SOS! I Can’t Stand My Partner’s Friends—What Should I Do?

a guide to protecting your peace and your relationship
what to do if you hate your partner's friends"
what to do if you hate your partner's friends
Source: @cottonbro | Pexels
Source: @cottonbro | Pexels

Say what you want about Virgos, but for all my perfectionism and scheduling, I have no trouble throwing my hands up and going with the flow. I try to focus on the here and now and not get too ahead of myself, which naturally has its pros and cons. Case in point? I let myself get caught up in the excitement of a new relationship when I start dating someone and don’t stop to think about the fact that I might meet my significant other’s friends and hate them.

I know I’m not the only woman who’s ever found themselves in this predicament. On one hand, you want to cut these people out of your partner’s life because you can’t stand them. But on the other hand, you don’t want to come between them because no one could ever come between you and your girls.

That being said, if you’re looking for some help on how to deal with your significant other’s friends you hate, you’ve come to the right place. With these tips, you can effectively navigate this sticky situation and protect your relationship and peace. Keep scrolling to learn more.


How To Handle Your SO’s Friends When You Can’t Stand Them


1. Get to the bottom of what you hate about them

Some people just get under your skin, and that feeling makes you hate them. It happens to everyone, but it’s important to get to the bottom of why you’re feeling this way. Think about what bothers you about your partner’s friends; write out a list if you have to. Maybe you disagree with their lifestyle, or they might remind you of someone from your past; or, maybe their vibe’s off-putting, and that makes you uncomfortable.

Similarly, these friends might bring out a side of your partner you don’t normally see. Maybe your partner acts differently around them or you’re worried they’re bad influences. These are scary and uncomfortable emotions, but you might be misdirecting them and placing them on your significant other’s friends when they should be aimed at your partner.


2. Talk to your significant other about your feelings

After determining what exactly bothers you about them, sit down and have an honest conversation with your partner. Try to do this when you’re both in a good headspace and are able to hear the other one out (read: not after a stressful workday.). Talking about this can help give you insight into why your partner has these friends in their life and will help them better understand where you’re coming from as well.

When it comes time to talk, be gentle, and articulate your concerns delicately. Using phrases like “I feel…” or starting your sentences with “I” will put the blame on you and help lower your partner’s defenses. Likewise, be sure to remind them that you want the best for them and are coming from a loving place.


3. Try getting to know them better

Although they say three’s a crowd, schedule a time to hang out with your significant other and one of their friends. You could invite them over to your place if you live together, meet them for coffee or drinks, etc. This will give you a chance to get to know them better, and they might pleasantly surprise you. Plus, your partner will act as a natural buffer, which will help ease some of your worries and make you more comfortable.

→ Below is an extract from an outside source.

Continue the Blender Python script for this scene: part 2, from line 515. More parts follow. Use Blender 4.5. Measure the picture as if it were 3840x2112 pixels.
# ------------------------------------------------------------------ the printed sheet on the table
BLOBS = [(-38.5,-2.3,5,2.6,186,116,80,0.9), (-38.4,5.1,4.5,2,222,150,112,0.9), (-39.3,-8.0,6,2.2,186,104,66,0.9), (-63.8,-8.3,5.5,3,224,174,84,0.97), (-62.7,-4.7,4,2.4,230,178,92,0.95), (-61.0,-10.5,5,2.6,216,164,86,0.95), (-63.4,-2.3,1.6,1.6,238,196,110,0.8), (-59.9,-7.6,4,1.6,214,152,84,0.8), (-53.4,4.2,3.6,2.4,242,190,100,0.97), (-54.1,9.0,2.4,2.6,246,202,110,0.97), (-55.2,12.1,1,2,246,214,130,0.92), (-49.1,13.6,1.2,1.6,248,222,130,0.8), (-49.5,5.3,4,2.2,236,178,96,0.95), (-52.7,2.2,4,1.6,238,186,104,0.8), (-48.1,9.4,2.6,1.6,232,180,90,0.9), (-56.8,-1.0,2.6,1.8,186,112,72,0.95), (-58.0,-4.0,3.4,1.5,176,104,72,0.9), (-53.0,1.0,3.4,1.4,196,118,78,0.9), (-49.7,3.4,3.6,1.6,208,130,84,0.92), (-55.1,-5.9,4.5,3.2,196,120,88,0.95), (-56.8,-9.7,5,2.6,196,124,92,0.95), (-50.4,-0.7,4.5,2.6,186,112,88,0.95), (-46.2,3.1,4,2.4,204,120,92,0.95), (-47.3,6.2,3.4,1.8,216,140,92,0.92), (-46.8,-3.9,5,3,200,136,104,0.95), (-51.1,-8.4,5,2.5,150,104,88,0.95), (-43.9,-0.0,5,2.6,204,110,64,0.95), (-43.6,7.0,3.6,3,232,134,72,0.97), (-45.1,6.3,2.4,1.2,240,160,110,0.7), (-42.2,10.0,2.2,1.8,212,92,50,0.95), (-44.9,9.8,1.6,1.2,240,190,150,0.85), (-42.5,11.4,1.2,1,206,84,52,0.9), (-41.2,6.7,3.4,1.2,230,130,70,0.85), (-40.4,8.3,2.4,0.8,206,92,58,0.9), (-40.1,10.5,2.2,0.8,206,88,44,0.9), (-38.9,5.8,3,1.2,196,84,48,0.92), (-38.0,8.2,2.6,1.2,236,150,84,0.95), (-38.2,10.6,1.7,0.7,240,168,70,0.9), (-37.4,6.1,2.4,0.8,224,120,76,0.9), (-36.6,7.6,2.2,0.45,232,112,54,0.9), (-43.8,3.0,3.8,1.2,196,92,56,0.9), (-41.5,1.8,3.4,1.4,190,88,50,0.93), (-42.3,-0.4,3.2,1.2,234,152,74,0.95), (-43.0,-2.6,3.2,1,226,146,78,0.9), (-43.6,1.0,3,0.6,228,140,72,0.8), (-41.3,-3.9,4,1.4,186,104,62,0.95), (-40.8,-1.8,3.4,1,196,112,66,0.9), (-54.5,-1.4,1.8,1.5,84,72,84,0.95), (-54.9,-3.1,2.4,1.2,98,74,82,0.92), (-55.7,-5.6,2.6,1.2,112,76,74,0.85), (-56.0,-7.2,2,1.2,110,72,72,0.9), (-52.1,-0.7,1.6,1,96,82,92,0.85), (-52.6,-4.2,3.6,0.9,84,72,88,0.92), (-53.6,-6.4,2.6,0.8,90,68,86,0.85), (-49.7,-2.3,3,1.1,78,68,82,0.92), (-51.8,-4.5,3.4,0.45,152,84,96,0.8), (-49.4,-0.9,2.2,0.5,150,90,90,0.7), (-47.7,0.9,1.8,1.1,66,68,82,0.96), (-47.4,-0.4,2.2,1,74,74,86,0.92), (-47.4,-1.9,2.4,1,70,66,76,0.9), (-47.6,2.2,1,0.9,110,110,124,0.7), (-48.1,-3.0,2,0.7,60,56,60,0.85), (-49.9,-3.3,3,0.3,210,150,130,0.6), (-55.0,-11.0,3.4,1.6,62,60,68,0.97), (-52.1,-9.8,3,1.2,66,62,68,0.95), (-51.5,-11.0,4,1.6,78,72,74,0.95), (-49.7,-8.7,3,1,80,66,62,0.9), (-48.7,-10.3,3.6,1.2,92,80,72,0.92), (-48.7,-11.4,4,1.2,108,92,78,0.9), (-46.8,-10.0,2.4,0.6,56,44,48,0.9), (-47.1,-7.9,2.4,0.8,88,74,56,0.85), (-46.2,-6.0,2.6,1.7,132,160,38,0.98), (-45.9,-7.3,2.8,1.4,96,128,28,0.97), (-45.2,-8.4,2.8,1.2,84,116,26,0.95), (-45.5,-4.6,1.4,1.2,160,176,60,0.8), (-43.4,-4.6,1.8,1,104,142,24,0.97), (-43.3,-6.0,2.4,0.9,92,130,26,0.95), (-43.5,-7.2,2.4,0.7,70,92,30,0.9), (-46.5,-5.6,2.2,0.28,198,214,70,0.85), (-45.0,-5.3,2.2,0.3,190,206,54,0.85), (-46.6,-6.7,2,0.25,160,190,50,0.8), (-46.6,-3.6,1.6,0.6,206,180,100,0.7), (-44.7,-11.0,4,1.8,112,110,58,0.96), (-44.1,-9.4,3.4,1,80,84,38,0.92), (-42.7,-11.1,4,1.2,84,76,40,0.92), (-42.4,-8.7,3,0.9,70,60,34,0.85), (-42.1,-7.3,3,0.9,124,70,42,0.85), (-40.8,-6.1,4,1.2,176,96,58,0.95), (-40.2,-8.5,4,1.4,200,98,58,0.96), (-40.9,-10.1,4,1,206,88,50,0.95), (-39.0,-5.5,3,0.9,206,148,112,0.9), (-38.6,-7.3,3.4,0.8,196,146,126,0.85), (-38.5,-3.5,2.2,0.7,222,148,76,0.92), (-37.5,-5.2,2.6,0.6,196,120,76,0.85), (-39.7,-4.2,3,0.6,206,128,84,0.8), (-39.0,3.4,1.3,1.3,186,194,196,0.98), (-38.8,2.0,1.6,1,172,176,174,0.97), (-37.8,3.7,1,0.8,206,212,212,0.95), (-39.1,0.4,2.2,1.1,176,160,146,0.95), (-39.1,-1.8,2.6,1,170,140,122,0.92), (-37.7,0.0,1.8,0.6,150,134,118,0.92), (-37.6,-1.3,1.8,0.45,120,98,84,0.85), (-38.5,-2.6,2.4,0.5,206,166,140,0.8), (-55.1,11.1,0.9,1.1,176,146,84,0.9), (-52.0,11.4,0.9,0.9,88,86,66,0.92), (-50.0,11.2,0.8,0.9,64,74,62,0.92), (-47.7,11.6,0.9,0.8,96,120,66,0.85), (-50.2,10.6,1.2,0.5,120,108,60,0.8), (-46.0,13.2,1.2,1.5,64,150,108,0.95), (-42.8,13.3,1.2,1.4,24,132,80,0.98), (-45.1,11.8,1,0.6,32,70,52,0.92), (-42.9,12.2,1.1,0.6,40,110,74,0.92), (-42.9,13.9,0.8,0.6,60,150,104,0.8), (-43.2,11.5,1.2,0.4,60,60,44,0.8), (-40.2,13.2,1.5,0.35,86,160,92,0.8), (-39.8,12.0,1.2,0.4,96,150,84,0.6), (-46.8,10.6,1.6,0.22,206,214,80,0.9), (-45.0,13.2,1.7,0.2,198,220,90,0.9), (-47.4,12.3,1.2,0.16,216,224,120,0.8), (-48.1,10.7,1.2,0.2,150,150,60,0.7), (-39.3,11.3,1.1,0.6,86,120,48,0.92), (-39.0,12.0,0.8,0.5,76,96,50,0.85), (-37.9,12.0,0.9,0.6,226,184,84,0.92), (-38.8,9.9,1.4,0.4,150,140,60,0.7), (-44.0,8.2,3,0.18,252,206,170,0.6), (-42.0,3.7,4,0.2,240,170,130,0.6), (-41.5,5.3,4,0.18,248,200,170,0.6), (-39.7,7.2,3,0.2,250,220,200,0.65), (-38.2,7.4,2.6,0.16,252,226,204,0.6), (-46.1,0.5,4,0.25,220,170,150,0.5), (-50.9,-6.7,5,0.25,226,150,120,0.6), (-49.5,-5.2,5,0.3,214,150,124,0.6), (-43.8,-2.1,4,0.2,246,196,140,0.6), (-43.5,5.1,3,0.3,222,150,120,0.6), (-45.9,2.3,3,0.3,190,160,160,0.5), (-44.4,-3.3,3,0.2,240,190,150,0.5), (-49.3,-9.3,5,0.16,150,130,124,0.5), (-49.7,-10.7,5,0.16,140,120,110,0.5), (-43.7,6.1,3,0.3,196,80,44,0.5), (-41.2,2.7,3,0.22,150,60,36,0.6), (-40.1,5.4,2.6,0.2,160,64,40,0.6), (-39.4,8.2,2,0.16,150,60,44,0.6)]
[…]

Additionally, be sure to ask your partner ahead of time if you have anything in common with their friend. Finding common ground will make your life easier because you’ll be able to steer the conversation toward a topic you’re both interested in and can discuss and bond over.


4. Accept them and keep an open mind

Ultimately, you have to trust your partner’s decisions about who they keep in their life, and accepting this is the best thing you can do for yourself. Learn how to live with and be OK with occasionally seeing these friends, and go into these encounters open-minded. This will help you have a better time and protect your peace and relationship because their presence won’t upset you.



How To Protect Your Relationship When You Hate Your SO’s Friends


1. Set healthy boundaries, not ultimatums

Your partner shouldn’t have to choose between you and their friends, and giving them the “it’s me or them” ultimatum will drive a wedge into your relationship; even if you get the answer you’re looking for, your partner will likely resent you for forcing them to choose. Instead, set healthy boundaries with your partner’s friends. Come to an agreement on when you’re both comfortable being around them, when it should just be the two of you, and when your partner should go at it alone. You’ll put a healthy distance between yourself and people you don’t like and your partner won’t have to sacrifice anybody, so everybody wins.


2. Encourage them to see their friends without you

If your partner cares about you and wants to make you happy, they may subconsciously distance themselves from their friends. And while this is great for you now, it can backfire, and they might end up resenting you down the line. So, when their friends invite them out, encourage them to go hang out with them without you. You can always hang out with your girls in the meantime or indulge in some self-care. After all, space is healthy, and friendships are important regardless of your relationship status.


3. Don’t give them space in your relationship

It’s easy to let your partner’s friends live in your relationship rent-free but try your best to not let that happen. Of course, you should absolutely talk to your partner when something’s bothering you, but other than that, don’t give them extra attention by bringing them up regularly. And at the end of the day, there’s a time and place to give them space in your relationship before firmly putting them out of your head, moving on, and living your best life, happy and in love.